(Scene script records)
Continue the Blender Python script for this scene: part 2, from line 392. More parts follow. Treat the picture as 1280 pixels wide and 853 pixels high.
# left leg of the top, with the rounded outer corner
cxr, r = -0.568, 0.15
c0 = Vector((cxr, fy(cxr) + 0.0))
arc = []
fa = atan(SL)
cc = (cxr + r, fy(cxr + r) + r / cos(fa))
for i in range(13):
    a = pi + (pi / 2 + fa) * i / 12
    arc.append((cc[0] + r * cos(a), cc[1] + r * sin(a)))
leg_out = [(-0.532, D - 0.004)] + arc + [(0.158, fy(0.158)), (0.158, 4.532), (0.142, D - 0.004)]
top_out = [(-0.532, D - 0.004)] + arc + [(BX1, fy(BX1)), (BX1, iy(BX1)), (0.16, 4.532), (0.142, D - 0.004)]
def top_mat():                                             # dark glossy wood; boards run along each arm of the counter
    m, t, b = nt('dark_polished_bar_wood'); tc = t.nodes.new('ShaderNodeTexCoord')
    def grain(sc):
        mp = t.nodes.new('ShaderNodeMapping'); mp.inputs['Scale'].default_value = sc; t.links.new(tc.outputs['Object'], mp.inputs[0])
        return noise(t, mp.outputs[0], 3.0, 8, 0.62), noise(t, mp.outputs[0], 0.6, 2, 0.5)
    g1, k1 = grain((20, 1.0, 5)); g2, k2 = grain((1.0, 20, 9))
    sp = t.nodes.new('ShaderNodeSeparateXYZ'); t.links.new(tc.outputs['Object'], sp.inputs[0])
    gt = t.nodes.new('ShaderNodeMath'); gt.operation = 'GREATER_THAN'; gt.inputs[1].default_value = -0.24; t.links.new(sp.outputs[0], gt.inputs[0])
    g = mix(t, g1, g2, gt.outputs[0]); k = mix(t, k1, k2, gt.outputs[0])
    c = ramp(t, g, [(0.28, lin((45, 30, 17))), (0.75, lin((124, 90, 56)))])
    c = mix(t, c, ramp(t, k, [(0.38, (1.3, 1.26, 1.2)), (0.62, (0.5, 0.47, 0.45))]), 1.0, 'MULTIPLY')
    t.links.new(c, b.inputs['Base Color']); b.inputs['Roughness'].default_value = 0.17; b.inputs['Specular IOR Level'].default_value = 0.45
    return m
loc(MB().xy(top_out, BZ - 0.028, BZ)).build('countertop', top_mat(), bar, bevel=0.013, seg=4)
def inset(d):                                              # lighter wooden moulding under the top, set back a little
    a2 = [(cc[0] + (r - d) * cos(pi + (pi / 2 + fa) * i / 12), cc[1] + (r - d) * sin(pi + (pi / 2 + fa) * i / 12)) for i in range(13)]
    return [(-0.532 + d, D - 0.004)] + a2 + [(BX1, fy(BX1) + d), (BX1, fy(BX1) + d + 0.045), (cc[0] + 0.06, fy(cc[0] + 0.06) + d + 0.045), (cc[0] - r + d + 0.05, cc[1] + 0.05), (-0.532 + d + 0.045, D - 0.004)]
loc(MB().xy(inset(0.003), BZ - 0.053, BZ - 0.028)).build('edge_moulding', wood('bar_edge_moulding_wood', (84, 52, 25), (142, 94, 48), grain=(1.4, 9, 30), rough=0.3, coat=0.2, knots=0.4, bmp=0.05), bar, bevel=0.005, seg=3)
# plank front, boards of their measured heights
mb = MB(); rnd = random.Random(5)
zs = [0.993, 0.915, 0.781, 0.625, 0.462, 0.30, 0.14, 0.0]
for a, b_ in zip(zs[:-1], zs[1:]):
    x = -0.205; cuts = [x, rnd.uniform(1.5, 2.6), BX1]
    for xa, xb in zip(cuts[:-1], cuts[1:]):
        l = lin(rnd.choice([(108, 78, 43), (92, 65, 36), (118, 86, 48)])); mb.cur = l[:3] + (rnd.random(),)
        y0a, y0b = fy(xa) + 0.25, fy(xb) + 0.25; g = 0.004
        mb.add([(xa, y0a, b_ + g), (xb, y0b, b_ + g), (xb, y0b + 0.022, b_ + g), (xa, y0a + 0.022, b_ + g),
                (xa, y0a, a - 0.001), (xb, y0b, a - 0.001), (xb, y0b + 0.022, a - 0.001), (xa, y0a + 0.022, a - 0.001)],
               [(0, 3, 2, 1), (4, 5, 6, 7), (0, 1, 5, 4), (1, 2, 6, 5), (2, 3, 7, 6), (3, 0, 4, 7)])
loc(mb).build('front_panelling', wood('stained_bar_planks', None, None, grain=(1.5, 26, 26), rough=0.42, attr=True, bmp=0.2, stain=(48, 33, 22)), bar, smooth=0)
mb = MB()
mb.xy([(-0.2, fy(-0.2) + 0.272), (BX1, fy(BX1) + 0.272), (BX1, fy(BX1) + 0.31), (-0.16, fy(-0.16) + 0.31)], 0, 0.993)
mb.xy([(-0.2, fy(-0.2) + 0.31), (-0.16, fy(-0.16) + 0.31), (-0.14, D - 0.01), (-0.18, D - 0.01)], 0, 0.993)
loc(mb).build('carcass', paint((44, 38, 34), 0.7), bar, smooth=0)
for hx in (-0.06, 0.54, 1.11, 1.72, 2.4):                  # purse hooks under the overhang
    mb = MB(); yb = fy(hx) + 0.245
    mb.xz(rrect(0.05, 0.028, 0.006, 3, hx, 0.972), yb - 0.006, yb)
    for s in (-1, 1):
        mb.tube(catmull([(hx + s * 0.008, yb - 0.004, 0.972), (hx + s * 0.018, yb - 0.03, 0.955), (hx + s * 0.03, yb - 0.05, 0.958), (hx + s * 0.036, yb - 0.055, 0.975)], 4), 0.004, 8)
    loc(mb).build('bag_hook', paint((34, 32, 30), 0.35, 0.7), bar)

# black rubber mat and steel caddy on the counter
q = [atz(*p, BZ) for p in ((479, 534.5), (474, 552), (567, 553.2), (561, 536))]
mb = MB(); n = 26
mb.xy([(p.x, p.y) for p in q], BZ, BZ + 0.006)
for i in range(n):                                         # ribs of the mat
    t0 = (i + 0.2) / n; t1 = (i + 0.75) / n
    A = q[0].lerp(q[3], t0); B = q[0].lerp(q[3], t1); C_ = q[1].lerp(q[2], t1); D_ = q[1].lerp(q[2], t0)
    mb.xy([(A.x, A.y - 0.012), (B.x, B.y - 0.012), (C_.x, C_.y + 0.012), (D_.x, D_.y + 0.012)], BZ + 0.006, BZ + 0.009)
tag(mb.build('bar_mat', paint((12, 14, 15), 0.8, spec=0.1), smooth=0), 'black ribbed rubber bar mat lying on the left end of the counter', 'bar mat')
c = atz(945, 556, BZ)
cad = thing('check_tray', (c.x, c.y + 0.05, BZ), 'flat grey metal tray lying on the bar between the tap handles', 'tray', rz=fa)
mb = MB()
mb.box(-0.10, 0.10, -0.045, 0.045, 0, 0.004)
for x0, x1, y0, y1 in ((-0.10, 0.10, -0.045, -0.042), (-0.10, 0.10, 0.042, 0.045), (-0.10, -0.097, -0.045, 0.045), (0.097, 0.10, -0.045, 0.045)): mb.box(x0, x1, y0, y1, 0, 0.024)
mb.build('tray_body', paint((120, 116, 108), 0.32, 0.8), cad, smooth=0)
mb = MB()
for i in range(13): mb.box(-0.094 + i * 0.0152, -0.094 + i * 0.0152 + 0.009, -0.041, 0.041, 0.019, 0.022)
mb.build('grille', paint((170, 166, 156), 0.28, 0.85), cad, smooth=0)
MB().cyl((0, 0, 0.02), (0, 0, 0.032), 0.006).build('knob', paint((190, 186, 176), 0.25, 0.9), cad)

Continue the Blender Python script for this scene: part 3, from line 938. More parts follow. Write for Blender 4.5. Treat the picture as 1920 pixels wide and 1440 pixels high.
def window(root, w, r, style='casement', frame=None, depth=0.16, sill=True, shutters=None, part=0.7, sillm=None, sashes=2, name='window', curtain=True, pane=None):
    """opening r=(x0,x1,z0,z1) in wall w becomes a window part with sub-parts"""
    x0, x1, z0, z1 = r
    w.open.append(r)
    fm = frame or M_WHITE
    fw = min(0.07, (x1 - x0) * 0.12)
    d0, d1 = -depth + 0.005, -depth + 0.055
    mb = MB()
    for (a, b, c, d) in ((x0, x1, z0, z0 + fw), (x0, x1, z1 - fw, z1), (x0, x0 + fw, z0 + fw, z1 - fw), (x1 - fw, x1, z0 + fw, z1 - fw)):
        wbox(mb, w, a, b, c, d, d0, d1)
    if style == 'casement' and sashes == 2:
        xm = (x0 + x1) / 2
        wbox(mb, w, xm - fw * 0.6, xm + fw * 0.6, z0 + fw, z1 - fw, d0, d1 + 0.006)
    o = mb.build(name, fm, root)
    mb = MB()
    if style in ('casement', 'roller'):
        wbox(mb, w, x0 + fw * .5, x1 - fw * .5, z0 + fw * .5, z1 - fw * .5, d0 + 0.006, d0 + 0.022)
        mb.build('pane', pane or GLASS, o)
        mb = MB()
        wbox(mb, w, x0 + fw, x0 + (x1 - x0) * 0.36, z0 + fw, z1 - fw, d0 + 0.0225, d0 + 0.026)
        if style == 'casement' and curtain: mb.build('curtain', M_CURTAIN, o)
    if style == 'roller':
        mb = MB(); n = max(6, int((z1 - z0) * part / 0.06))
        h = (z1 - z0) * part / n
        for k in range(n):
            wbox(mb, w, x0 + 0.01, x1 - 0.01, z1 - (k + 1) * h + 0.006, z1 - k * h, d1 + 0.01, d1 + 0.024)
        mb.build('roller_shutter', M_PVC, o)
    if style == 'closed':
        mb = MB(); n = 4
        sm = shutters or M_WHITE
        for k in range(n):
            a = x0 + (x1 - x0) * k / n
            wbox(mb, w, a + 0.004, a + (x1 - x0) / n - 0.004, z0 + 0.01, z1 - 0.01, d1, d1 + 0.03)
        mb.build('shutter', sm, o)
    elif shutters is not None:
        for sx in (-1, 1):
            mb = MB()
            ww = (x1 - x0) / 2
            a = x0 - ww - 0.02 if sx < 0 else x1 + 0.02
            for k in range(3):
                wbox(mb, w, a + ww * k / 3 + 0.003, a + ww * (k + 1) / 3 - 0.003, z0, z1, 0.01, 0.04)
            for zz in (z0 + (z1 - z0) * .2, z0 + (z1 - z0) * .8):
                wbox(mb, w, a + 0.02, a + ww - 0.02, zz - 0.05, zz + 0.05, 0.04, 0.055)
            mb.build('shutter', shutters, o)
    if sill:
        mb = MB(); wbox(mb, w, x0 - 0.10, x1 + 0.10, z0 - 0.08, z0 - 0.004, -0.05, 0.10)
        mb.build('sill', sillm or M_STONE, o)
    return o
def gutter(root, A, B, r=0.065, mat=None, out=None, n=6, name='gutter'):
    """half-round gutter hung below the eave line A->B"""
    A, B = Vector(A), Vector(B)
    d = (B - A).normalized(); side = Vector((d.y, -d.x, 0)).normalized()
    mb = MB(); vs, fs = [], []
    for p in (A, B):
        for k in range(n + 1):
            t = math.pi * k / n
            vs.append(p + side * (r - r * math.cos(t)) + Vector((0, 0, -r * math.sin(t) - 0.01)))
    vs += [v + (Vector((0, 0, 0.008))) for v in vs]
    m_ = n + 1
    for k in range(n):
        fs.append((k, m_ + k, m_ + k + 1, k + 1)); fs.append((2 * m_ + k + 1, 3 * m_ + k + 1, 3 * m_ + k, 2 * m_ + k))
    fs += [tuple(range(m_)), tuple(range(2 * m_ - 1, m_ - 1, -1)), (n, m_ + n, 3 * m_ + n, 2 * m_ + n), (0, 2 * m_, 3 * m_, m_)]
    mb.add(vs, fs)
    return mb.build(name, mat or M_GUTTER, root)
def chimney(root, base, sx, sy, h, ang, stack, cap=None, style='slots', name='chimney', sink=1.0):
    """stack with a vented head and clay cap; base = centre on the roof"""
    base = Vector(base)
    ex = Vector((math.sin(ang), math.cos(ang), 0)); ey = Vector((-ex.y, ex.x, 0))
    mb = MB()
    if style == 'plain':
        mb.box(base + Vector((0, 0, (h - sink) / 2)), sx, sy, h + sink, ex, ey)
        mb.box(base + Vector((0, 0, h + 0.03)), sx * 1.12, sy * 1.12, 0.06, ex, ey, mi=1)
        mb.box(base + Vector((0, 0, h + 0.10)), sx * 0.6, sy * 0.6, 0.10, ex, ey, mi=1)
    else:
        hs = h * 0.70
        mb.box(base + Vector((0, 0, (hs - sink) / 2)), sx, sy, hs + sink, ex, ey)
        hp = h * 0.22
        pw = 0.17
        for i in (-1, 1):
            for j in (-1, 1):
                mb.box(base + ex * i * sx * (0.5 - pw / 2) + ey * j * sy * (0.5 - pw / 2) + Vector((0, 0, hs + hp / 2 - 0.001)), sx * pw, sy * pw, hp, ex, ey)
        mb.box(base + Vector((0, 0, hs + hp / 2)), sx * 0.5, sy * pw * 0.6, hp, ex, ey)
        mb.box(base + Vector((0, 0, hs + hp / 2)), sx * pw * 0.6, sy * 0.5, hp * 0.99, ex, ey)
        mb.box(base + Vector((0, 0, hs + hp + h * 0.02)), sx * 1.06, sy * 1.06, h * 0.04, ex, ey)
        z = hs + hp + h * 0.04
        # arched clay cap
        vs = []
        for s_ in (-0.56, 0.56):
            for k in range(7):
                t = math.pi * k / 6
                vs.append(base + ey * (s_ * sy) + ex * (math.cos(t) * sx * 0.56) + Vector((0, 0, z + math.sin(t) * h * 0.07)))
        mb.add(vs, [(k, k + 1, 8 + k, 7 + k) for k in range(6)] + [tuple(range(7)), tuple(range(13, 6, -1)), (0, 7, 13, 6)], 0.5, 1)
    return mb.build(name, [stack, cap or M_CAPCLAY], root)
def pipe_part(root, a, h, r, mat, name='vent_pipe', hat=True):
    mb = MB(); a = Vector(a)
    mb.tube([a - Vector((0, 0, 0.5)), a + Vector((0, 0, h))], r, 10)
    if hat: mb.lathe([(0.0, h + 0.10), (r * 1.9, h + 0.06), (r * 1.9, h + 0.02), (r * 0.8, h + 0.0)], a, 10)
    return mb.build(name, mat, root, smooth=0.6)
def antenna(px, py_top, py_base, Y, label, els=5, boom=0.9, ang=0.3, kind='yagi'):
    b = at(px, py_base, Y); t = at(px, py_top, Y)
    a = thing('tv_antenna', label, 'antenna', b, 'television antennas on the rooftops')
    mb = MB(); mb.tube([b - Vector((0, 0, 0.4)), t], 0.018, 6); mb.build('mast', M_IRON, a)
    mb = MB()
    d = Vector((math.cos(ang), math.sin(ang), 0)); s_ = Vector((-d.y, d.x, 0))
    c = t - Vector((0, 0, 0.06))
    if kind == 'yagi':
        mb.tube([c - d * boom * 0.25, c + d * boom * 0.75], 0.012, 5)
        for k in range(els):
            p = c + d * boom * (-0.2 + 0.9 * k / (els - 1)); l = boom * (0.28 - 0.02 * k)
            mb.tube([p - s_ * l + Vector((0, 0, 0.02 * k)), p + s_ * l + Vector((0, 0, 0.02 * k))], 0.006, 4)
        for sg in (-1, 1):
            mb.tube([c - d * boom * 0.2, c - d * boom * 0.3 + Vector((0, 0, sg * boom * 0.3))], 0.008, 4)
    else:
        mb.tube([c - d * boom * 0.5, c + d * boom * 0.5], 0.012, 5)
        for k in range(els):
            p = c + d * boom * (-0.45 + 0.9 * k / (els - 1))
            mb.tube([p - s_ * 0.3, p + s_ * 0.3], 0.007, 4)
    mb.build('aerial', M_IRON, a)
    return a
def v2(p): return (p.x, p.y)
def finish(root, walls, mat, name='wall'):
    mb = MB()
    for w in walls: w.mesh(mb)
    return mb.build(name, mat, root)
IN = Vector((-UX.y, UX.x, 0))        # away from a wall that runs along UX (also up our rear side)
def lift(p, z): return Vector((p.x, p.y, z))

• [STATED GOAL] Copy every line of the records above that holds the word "More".

• [RESULT OF THE TASK]
Continue the Blender Python script for this scene: part 2, from line 392. More parts follow. Treat the picture as 1280 pixels wide and 853 pixels high.
Continue the Blender Python script for this scene: part 3, from line 938. More parts follow. Write for Blender 4.5. Treat the picture as 1920 pixels wide and 1440 pixels high.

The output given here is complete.